Written request => Copy the records below word for word, from the first line through the line that contains "0.035), 0.5), pl)", and leave out any pictures.
==== Data provided ====
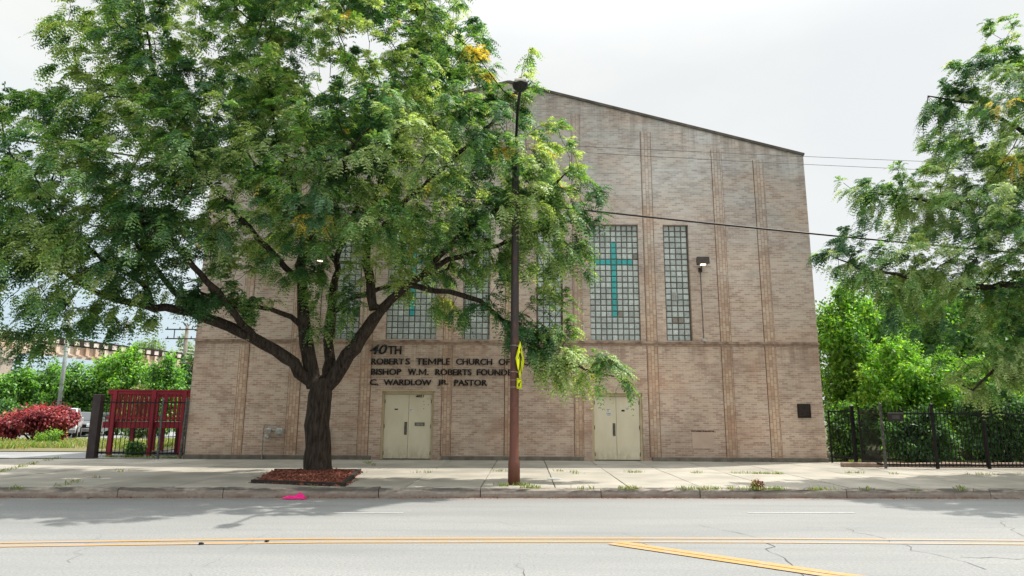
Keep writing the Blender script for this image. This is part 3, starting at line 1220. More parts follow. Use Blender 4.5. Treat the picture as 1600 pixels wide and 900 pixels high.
for ln in LINES:
    word = []
    for (s, X0, X1, Y0, Y1, bold, sh) in ln:
        A = at(560 + X0 / 5.3333, 520 + Y0 / 5.3333, WY)
        B = at(560 + X1 / 5.3333, 520 + Y1 / 5.3333, WY)
        if s == 'M':
            mes = [m_glyph(A.x, B.x, B.z, A.z, WY - 0.012)]
        else:
            mes = [text_mesh(s, A.x - 0.004 + e_, B.x - 0.010 + e_, B.z, A.z, WY - 0.012 - e_ * 0.1, 'tmp', M_letter, None, 0.006, 0.03, sh) for e_ in (0.0, 0.016)]
        word += mes
        if (s, X0) not in (('TE', 485), ('M', 583), ('W.', 415), ('M', 507)):
            serifed(word, 'lettering', M_letter, sg)
            word = []
A, B = at(590 + 447 / 7.5, 600 + 128 / 7.5, WY + 0.1), at(590 + 545 / 7.5, 600 + 158 / 7.5, WY + 0.1)
me = text_mesh('4021', A.x, B.x, B.z, A.z, WY + 0.097, 'tmp', M_letter, None, 0.03, 0.008, 0.3)
o = serifed([me], 'house_number', M_letter, None)
tag(o, 'small black slanted street number 4021 on left double door', 'house number')

# plaque by the right corner
A, B = at(1245, 631, WY), at(1267, 653, WY)
pq = MB()
pq.bbox(A.x, B.x, WY - 0.045, WY - 0.002, B.z, A.z, 0.006)
pl = thing('wall_plaque', 'square dark bronze plaque on brick near right corner of church', 'plaque', (A.x, WY, B.z))
pq.build('plate', mat('dark_bronze', (0.028, 0.020, 0.016), 0.5, 0.2, col2=(0.012, 0.01, 0.009), scale=12), pl)
pq = MB()
for i in range(9):
    z = A.z - 0.07 - i * 0.038
    pq.box(A.x + 0.04, B.x - 0.05 - 0.1 * (i == 8), WY - 0.049, WY - 0.0455, z, z + 0.012)
pq.box(B.x - 0.08, B.x - 0.05, WY - 0.052, WY - 0.0455, A.z - 0.06, A.z - 0.03)
pq.build('raised_text_rows', mat('plaque_rows', (0.06, 0.042, 0.035), 0.5), pl)


# floodlights on the wall
def floodlight(px, py, label):
    c = at(px, py, WY - 0.30)
    t = thing('wall_floodlight', label, 'floodlight', (c.x, WY, c.z), 'floodlights on the church wall')
    h = MB()
    # housing: tapered box, lens tilted downwards towards the street
    w = 0.20
    prof = [(-0.20, -0.10), (-0.16, 0.14), (0.10, 0.17), (0.16, 0.06), (0.10, -0.09)]
    vs = []
    for sx_ in (-1, 1):
        for (yy, zz) in prof:
            ww = w * (1.0 if yy < 0 else 0.8)
            vs.append((c.x + sx_ * ww, c.y + yy, c.z + zz))
    n_ = len(prof)
    fs = [tuple(range(n_)), tuple(range(n_, 2 * n_))[::-1]] + [(i, (i + 1) % n_, n_ + (i + 1) % n_, n_ + i) for i in range(n_)]
    h.add(vs, fs)
    h.build('housing', mat('bronze_housing', (0.065, 0.05, 0.045), 0.5, 0.2), t)
    ln_ = MB()
    q = [(c.x - 0.085, c.y - 0.15, c.z - 0.106), (c.x + 0.085, c.y - 0.15, c.z - 0.106), (c.x + 0.07, c.y + 0.0, c.z - 0.102), (c.x - 0.07, c.y + 0.0, c.z - 0.102)]
    e = [(a_ + (0, 0, -0.035)[0], b_, z_ - 0.03) for a_, b_, z_ in q]
    ln_.add(q + e, [(0, 1, 2, 3), (4, 7, 6, 5), (0, 4, 5, 1), (1, 5, 6, 2), (2, 6, 7, 3), (3, 7, 4, 0)])
    le = bpy.data.materials.get('lit_lens')
    if not le:
        le = bpy.data.materials.new('lit_lens')
        le.use_nodes = True
        N, K = nodes_of(le)
        b = N['Principled BSDF']
        b.inputs['Base Color'].default_value = (0.8, 0.75, 0.6, 1)
        b.inputs['Emission Color'].default_value = (1.0, 0.86, 0.6, 1)
        b.inputs['Emission Strength'].default_value = 1.6
    ln_.build('lens', le, t)
    k_ = MB()
    k_.tube([(c.x, c.y + 0.08, c.z - 0.08), (c.x, c.y + 0.1, c.z - 0.2), (c.x, WY - 0.06, c.z - 0.22)], 0.028, 8)
    k_.bbox(c.x - 0.06, c.x + 0.06, WY - 0.07, WY - 0.002, c.z - 0.30, c.z - 0.15, 0.01)
    k_.build('bracket', mat('bronze_housing', (0.065, 0.05, 0.045)), t)
    cd = MB()
    cd.tube([(c.x + 0.005, WY - 0.02, c.z - 0.3), (c.x + 0.01, WY - 0.02, 4.22)], 0.012, 6)
    cd.build('conduit', M_irongrey, t)
    jb = MB()
    jb.bbox(c.x - 0.05, c.x + 0.07, WY - 0.07, WY - 0.002, 4.12, 4.21, 0.008)
    jb.build('junction_box', mat('galvanised', (0.42, 0.43, 0.42), 0.5, 0.2), t)


floodlight(1097, 409, 'lit bronze floodlight on brick wall right of the narrow glass block window')
floodlight(502, 403, 'lit bronze floodlight on brick wall seen through the big tree branches')

# gas meter set, left
gm = thing('gas_meter', 'grey gas meter with bent pipes low on church wall left of trunk', 'gas meter', tuple(at(427, 676, WY)))
q = MB()


def gp(X, Y_, dy):
    p = at(400 + X / 11.25, 640 + Y_ / 11.25, WY - dy)
    return p


q.tube([gp(100, 860, 0.1), gp(118, 480, 0.1), gp(128, 390, 0.1), gp(140, 272, 0.1), gp(165, 265, 0.1), gp(400, 265, 0.1), gp(402, 300, 0.1), gp(400, 350, 0.12)], 0.022, 8)
q.build('pipe', mat('grey_pipe_paint', (0.42, 0.40, 0.36), 0.55, col2=(0.22, 0.17, 0.13), scale=14), gm)
q = MB()
p = gp(410, 365, 0.16)
q.bbox(p.x - 0.09, p.x + 0.13, WY - 0.27, WY - 0.05, p.z - 0.10, p.z + 0.07, 0.035)
q.tube([gp(345, 365, 0.16), gp(240, 360, 0.16)], 0.034, 8)
p = gp(235, 360, 0.16)
q.bbox(p.x - 0.07, p.x + 0.07, WY - 0.23, WY - 0.08, p.z - 0.07, p.z + 0.07, 0.03)
q.build('meter_body', mat('grey_meter_paint', (0.46, 0.465, 0.43), 0.5, col2=(0.22, 0.22, 0.2), scale=18), gm)
for (X, Y_, rr) in ((200, 470, 0.085), (395, 465, 0.055)):
    a_, b_ = gp(X, Y_, 0.22), gp(X, Y_, 0.08)
    q = MB()
    q.tube([a_, a_.lerp(b_, 0.3), b_], [rr * 0.7, rr, rr], 14)
    q.build('regulator', mat('grey_meter_paint', (0.33, 0.335, 0.31)), gm)

# narrow grey cabinet behind the trunk
A, B = at(509, 670, WY), at(515.5, 701, WY)
q = MB()
q.bbox(A.x - 0.05, B.x, WY - 0.12, WY - 0.002, B.z, A.z, 0.01)
tag(q.build('utility_cabinet', mat('cabinet_grey', (0.36, 0.37, 0.36), 0.5, 0.2)), 'narrow grey metal cabinet on church wall just right of trunk', 'cabinet')

# downspout at left corner
q = MB()
q.tube([at(281, 716, WY - 0.06), at(291, 640, WY - 0.06), at(293, 622, WY - 0.06)], 0.04, 8)
tag(q.build('downspout', M_irongrey), 'short grey pipe standing against left corner of the church', 'pipe')

# ================================================================== LEAVES AND TREES


def unit(v):
    return v / np.maximum(np.linalg.norm(v, axis=-1, keepdims=True), 1e-9)


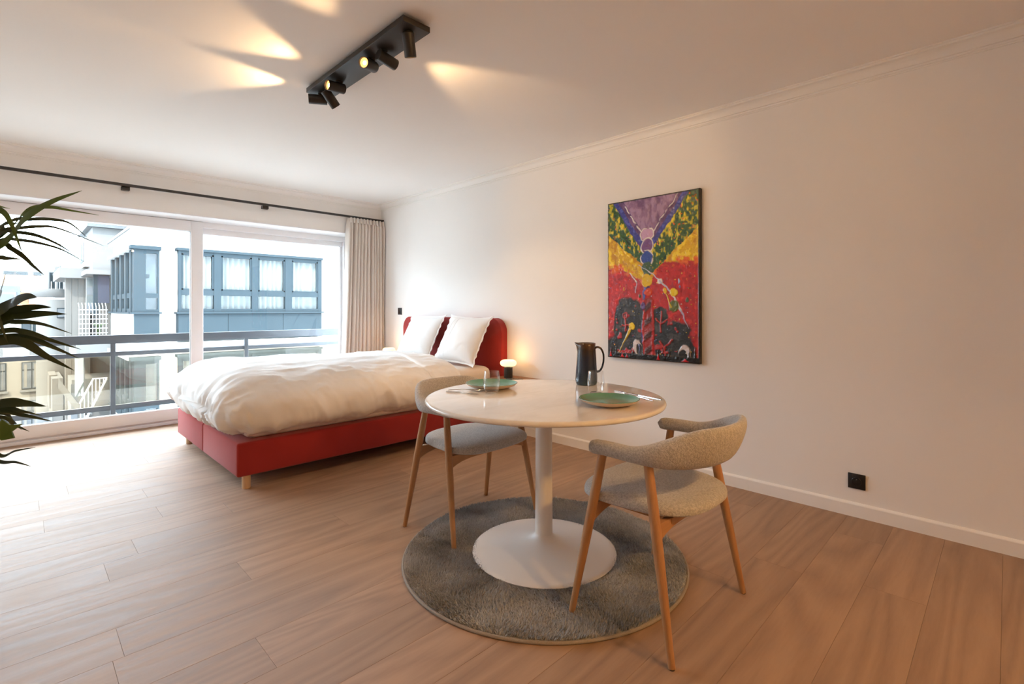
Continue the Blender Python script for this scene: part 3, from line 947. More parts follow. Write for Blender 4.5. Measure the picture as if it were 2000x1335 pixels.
def knife(label, a, b):
    a, b = Vector(a), Vector(b)
    d = b - a
    t = thing('table_knife', label, 'knife', (a.x, a.y, TZ + .0006), math.atan2(d.y, d.x), 'steel cutlery on the marble table')
    L_ = d.length
    h = L_ * .46
    bm = bmesh.new()
    w0 = [(0, .0045), (.01, .0052), (h * .7, .0042), (h, .0038)]
    rows = []
    for s, w in w0:
        rows.append([bm.verts.new((s, -w, 0)), bm.verts.new((s, w, 0)), bm.verts.new((s, w * .7, .005)), bm.verts.new((s, -w * .7, .005))])
    for p_, q_ in zip(rows, rows[1:]):
        for k in range(4): bm.faces.new((p_[k], p_[(k+1) % 4], q_[(k+1) % 4], q_[k]))
    bm.faces.new(rows[0]); bm.faces.new(rows[-1][::-1])
    bmobj('handle', bm, M['steel'], t, True, 60)
    prism('blade', [(h - .002, -.0035), (h + .01, -.009), (L_ * .9, -.010), (L_, -.001), (L_ * .985, .004), (h, .004)], .0014, .0032, 'z', M['steel'], t)
    return t

def fork(label, a, b, za=0.0, zb=0.0):
    a, b = Vector(a), Vector(b)
    d = b - a
    t = thing('table_fork', label, 'fork', (a.x, a.y, TZ + .0006), math.atan2(d.y, d.x), 'steel cutlery on the marble table')
    L_ = d.length
    def zz(s): f = s / L_; return za * (1 - f) + zb * f + .004 * math.sin(min(1, f / .75) * PI) + (.010 * ((f - .72) / .28) ** 2 - .0 if f > .72 else 0)
    bm = bmesh.new(); rows = []
    for s, w in ((0, .004), (.02, .0046), (L_ * .35, .003), (L_ * .66, .0026), (L_ * .70, .0050), (L_ * .74, .0105), (L_ * .80, .0115)):
        rows.append([bm.verts.new((s, -w, zz(s))), bm.verts.new((s, w, zz(s))), bm.verts.new((s, w * .8, zz(s) + .0026)), bm.verts.new((s, -w * .8, zz(s) + .0026))])
    for p_, q_ in zip(rows, rows[1:]):
        for k in range(4): bm.faces.new((p_[k], p_[(k+1) % 4], q_[(k+1) % 4], q_[k]))
    bm.faces.new(rows[0]); bm.faces.new(rows[-1][::-1])
    bmobj('handle', bm, M['steel'], t, True, 60)
    for k in range(4):
        y = -.0096 + .0064 * k
        pts = [(s, y * (1 - .08 * i), zz(s) + .0013) for i, s in enumerate((L_ * .795, L_ * .87, L_ * .94, L_ * .999))]
        tube('tine', pts, [.0017, .0015, .0013, .0008], M['steel'], t, 6)
    return t
knife('steel knife lying at the edge of the table facing the bed', (1.484, 1.938, 0), (1.548, 1.772, 0))
fork('steel fork propped across the knife facing the bed', (1.497, 1.940, 0), (1.632, 1.806, 0), 0.006, 0.006)
knife('steel knife right of the plate nearest the front armchair', (2.020, 1.085, 0), (2.085, 1.372, 0))
fork('steel fork beside the knife nearest the front armchair', (1.975, 1.100, 0), (2.030, 1.285, 0), 0.0, 0.0)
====
Answer to the exercise =>
Keep writing the Blender script for this image. This is part 3, starting at line 1220. More parts follow. Use Blender 4.5. Treat the picture as 1600 pixels wide and 900 pixels high.
for ln in LINES:
    word = []
    for (s, X0, X1, Y0, Y1, bold, sh) in ln:
        A = at(560 + X0 / 5.3333, 520 + Y0 / 5.3333, WY)
        B = at(560 + X1 / 5.3333, 520 + Y1 / 5.3333, WY)
        if s == 'M':
            mes = [m_glyph(A.x, B.x, B.z, A.z, WY - 0.012)]
        else:
            mes = [text_mesh(s, A.x - 0.004 + e_, B.x - 0.010 + e_, B.z, A.z, WY - 0.012 - e_ * 0.1, 'tmp', M_letter, None, 0.006, 0.03, sh) for e_ in (0.0, 0.016)]
        word += mes
        if (s, X0) not in (('TE', 485), ('M', 583), ('W.', 415), ('M', 507)):
            serifed(word, 'lettering', M_letter, sg)
            word = []
A, B = at(590 + 447 / 7.5, 600 + 128 / 7.5, WY + 0.1), at(590 + 545 / 7.5, 600 + 158 / 7.5, WY + 0.1)
me = text_mesh('4021', A.x, B.x, B.z, A.z, WY + 0.097, 'tmp', M_letter, None, 0.03, 0.008, 0.3)
o = serifed([me], 'house_number', M_letter, None)
tag(o, 'small black slanted street number 4021 on left double door', 'house number')

# plaque by the right corner
A, B = at(1245, 631, WY), at(1267, 653, WY)
pq = MB()
pq.bbox(A.x, B.x, WY - 0.045, WY - 0.002, B.z, A.z, 0.006)
pl = thing('wall_plaque', 'square dark bronze plaque on brick near right corner of church', 'plaque', (A.x, WY, B.z))
pq.build('plate', mat('dark_bronze', (0.028, 0.020, 0.016), 0.5, 0.2, col2=(0.012, 0.01, 0.009), scale=12), pl)
pq = MB()
for i in range(9):
    z = A.z - 0.07 - i * 0.038
    pq.box(A.x + 0.04, B.x - 0.05 - 0.1 * (i == 8), WY - 0.049, WY - 0.0455, z, z + 0.012)
pq.box(B.x - 0.08, B.x - 0.05, WY - 0.052, WY - 0.0455, A.z - 0.06, A.z - 0.03)
pq.build('raised_text_rows', mat('plaque_rows', (0.06, 0.042, 0.035), 0.5), pl)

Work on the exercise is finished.